Begin
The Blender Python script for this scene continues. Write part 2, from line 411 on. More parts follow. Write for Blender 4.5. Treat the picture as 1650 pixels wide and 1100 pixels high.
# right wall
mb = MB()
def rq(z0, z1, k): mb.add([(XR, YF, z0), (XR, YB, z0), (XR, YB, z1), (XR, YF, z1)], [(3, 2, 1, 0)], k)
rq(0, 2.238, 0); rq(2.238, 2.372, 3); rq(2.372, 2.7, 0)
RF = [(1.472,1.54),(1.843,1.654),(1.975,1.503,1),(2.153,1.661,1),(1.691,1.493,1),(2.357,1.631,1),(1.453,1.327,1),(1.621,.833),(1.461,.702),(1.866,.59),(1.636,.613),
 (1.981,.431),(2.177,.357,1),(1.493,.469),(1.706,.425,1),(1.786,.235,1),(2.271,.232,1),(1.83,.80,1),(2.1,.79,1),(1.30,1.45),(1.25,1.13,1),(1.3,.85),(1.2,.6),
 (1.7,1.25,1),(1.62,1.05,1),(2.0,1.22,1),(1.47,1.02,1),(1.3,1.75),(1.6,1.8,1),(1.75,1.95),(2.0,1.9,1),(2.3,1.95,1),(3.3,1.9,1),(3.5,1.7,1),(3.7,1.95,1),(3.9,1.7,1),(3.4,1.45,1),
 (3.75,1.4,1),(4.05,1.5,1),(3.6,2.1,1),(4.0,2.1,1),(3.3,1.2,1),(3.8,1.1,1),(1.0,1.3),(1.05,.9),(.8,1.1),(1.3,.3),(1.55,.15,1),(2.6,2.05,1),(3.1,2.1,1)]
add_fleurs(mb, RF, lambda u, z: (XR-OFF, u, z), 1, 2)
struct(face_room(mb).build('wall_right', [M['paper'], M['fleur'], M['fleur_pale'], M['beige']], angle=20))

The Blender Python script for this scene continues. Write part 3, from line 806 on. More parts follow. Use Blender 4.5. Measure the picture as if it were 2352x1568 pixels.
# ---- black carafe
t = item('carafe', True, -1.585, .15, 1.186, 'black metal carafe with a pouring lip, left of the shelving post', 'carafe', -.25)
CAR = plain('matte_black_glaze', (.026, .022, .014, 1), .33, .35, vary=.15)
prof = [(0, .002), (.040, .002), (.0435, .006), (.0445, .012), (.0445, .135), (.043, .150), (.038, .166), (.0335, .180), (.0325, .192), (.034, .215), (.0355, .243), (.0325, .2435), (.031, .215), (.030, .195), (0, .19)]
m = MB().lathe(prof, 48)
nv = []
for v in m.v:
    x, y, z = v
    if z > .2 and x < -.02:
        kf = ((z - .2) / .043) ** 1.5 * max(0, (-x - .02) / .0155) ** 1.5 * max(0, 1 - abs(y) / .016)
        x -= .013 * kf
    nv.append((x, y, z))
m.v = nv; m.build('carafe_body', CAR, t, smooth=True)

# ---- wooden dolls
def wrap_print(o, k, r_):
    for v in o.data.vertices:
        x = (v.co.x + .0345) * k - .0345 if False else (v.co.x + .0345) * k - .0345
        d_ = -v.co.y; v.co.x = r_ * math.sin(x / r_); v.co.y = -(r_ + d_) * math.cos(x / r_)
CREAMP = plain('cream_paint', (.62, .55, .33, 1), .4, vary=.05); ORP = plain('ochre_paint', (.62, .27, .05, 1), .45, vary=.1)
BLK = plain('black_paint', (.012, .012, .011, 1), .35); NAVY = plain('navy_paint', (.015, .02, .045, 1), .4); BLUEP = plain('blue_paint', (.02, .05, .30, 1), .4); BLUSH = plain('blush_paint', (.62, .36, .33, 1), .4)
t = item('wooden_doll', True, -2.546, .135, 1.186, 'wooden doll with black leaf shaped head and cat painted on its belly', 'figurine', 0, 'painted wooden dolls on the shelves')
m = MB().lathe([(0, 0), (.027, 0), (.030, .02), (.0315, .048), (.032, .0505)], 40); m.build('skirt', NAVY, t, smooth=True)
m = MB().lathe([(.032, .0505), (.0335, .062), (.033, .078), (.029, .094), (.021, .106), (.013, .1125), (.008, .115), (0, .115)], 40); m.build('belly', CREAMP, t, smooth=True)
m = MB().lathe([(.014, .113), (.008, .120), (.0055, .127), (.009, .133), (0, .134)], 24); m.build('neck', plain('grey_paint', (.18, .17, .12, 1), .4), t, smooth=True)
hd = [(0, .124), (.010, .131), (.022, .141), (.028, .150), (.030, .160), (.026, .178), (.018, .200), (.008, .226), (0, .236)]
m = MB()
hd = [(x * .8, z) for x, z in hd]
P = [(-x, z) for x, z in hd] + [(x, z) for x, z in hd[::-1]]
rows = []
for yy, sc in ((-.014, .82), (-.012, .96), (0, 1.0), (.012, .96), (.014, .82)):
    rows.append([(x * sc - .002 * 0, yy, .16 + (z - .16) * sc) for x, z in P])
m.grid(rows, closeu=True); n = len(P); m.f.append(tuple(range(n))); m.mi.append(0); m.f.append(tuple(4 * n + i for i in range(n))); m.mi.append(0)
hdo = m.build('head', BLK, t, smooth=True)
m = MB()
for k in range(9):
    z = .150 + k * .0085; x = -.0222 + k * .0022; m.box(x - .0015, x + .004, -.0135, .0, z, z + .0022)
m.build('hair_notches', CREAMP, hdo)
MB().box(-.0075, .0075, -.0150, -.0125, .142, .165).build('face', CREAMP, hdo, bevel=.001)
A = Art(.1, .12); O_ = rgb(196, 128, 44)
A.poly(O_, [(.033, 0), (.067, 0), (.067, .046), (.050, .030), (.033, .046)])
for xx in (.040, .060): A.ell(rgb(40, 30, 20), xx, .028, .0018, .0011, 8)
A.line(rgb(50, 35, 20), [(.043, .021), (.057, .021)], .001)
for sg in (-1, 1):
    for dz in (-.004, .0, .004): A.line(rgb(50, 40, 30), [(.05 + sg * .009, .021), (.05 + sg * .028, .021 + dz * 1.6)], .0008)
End
▶ [Aim of the exercise]: Output the listing above without altering a single character.

▶ [Complete response]:
The Blender Python script for this scene continues. Write part 2, from line 411 on. More parts follow. Write for Blender 4.5. Treat the picture as 1650 pixels wide and 1100 pixels high.
# right wall
mb = MB()
def rq(z0, z1, k): mb.add([(XR, YF, z0), (XR, YB, z0), (XR, YB, z1), (XR, YF, z1)], [(3, 2, 1, 0)], k)
rq(0, 2.238, 0); rq(2.238, 2.372, 3); rq(2.372, 2.7, 0)
RF = [(1.472,1.54),(1.843,1.654),(1.975,1.503,1),(2.153,1.661,1),(1.691,1.493,1),(2.357,1.631,1),(1.453,1.327,1),(1.621,.833),(1.461,.702),(1.866,.59),(1.636,.613),
 (1.981,.431),(2.177,.357,1),(1.493,.469),(1.706,.425,1),(1.786,.235,1),(2.271,.232,1),(1.83,.80,1),(2.1,.79,1),(1.30,1.45),(1.25,1.13,1),(1.3,.85),(1.2,.6),
 (1.7,1.25,1),(1.62,1.05,1),(2.0,1.22,1),(1.47,1.02,1),(1.3,1.75),(1.6,1.8,1),(1.75,1.95),(2.0,1.9,1),(2.3,1.95,1),(3.3,1.9,1),(3.5,1.7,1),(3.7,1.95,1),(3.9,1.7,1),(3.4,1.45,1),
 (3.75,1.4,1),(4.05,1.5,1),(3.6,2.1,1),(4.0,2.1,1),(3.3,1.2,1),(3.8,1.1,1),(1.0,1.3),(1.05,.9),(.8,1.1),(1.3,.3),(1.55,.15,1),(2.6,2.05,1),(3.1,2.1,1)]
add_fleurs(mb, RF, lambda u, z: (XR-OFF, u, z), 1, 2)
struct(face_room(mb).build('wall_right', [M['paper'], M['fleur'], M['fleur_pale'], M['beige']], angle=20))

The Blender Python script for this scene continues. Write part 3, from line 806 on. More parts follow. Use Blender 4.5. Measure the picture as if it were 2352x1568 pixels.
# ---- black carafe
t = item('carafe', True, -1.585, .15, 1.186, 'black metal carafe with a pouring lip, left of the shelving post', 'carafe', -.25)
CAR = plain('matte_black_glaze', (.026, .022, .014, 1), .33, .35, vary=.15)
prof = [(0, .002), (.040, .002), (.0435, .006), (.0445, .012), (.0445, .135), (.043, .150), (.038, .166), (.0335, .180), (.0325, .192), (.034, .215), (.0355, .243), (.0325, .2435), (.031, .215), (.030, .195), (0, .19)]
m = MB().lathe(prof, 48)
nv = []
for v in m.v:
    x, y, z = v
    if z > .2 and x < -.02:
        kf = ((z - .2) / .043) ** 1.5 * max(0, (-x - .02) / .0155) ** 1.5 * max(0, 1 - abs(y) / .016)
        x -= .013 * kf
    nv.append((x, y, z))
m.v = nv; m.build('carafe_body', CAR, t, smooth=True)

# ---- wooden dolls
def wrap_print(o, k, r_):
    for v in o.data.vertices:
        x = (v.co.x + .0345) * k - .0345 if False else (v.co.x + .0345) * k - .0345
        d_ = -v.co.y; v.co.x = r_ * math.sin(x / r_); v.co.y = -(r_ + d_) * math.cos(x / r_)
CREAMP = plain('cream_paint', (.62, .55, .33, 1), .4, vary=.05); ORP = plain('ochre_paint', (.62, .27, .05, 1), .45, vary=.1)
BLK = plain('black_paint', (.012, .012, .011, 1), .35); NAVY = plain('navy_paint', (.015, .02, .045, 1), .4); BLUEP = plain('blue_paint', (.02, .05, .30, 1), .4); BLUSH = plain('blush_paint', (.62, .36, .33, 1), .4)
t = item('wooden_doll', True, -2.546, .135, 1.186, 'wooden doll with black leaf shaped head and cat painted on its belly', 'figurine', 0, 'painted wooden dolls on the shelves')
m = MB().lathe([(0, 0), (.027, 0), (.030, .02), (.0315, .048), (.032, .0505)], 40); m.build('skirt', NAVY, t, smooth=True)
m = MB().lathe([(.032, .0505), (.0335, .062), (.033, .078), (.029, .094), (.021, .106), (.013, .1125), (.008, .115), (0, .115)], 40); m.build('belly', CREAMP, t, smooth=True)
m = MB().lathe([(.014, .113), (.008, .120), (.0055, .127), (.009, .133), (0, .134)], 24); m.build('neck', plain('grey_paint', (.18, .17, .12, 1), .4), t, smooth=True)
hd = [(0, .124), (.010, .131), (.022, .141), (.028, .150), (.030, .160), (.026, .178), (.018, .200), (.008, .226), (0, .236)]
m = MB()
hd = [(x * .8, z) for x, z in hd]
P = [(-x, z) for x, z in hd] + [(x, z) for x, z in hd[::-1]]
rows = []
for yy, sc in ((-.014, .82), (-.012, .96), (0, 1.0), (.012, .96), (.014, .82)):
    rows.append([(x * sc - .002 * 0, yy, .16 + (z - .16) * sc) for x, z in P])
m.grid(rows, closeu=True); n = len(P); m.f.append(tuple(range(n))); m.mi.append(0); m.f.append(tuple(4 * n + i for i in range(n))); m.mi.append(0)
hdo = m.build('head', BLK, t, smooth=True)
m = MB()
for k in range(9):
    z = .150 + k * .0085; x = -.0222 + k * .0022; m.box(x - .0015, x + .004, -.0135, .0, z, z + .0022)
m.build('hair_notches', CREAMP, hdo)
MB().box(-.0075, .0075, -.0150, -.0125, .142, .165).build('face', CREAMP, hdo, bevel=.001)
A = Art(.1, .12); O_ = rgb(196, 128, 44)
A.poly(O_, [(.033, 0), (.067, 0), (.067, .046), (.050, .030), (.033, .046)])
for xx in (.040, .060): A.ell(rgb(40, 30, 20), xx, .028, .0018, .0011, 8)
A.line(rgb(50, 35, 20), [(.043, .021), (.057, .021)], .001)
for sg in (-1, 1):
    for dz in (-.004, .0, .004): A.line(rgb(50, 40, 30), [(.05 + sg * .009, .021), (.05 + sg * .028, .021 + dz * 1.6)], .0008)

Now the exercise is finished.